It is normal to want to know everything that has happened in his past; all his previous sexual encounters he had and with whom, in detail, in order to achieve an open and honest relationship. It is a great goal if you could achieve it and share all these intimate details and both you and your partner could forget about it afterwards, it is however not that simple for most people.
Hearing your partner recount some things they shared with another person could haunt you forever - especially if it is with someone you have met or know about. Therefore it is better to speak of your past in general terms and not to go into detail.
Is it always pleasant to know? I do not think so and that is exactly why he may be hesitant to share them with you.
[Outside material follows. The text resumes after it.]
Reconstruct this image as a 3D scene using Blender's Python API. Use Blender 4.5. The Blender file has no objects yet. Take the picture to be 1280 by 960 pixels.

Of course it is important when embarking on a sexual relationship to know some details and possible risks associated with his past.
It is good to remember that you may also have a past that involved sex with other people and you may be hesitant to share this with him. It may be something you'd like to forget.
Past memories are kept in your mind for ages and they are often remembered when you experience smells, tastes or visions from your past and if you share memories with your partner and they notice you acting strange every time you are reminded of an ex, they will also be reminded of that particular incident and may get resentful.
If it is a burden for you to carry, then why put the burden onto him as well? It is much simpler to keep it light and just create your own unforgettable memories and it is always nice to have good memories to go back to. . . Best of all - nobody needs to know!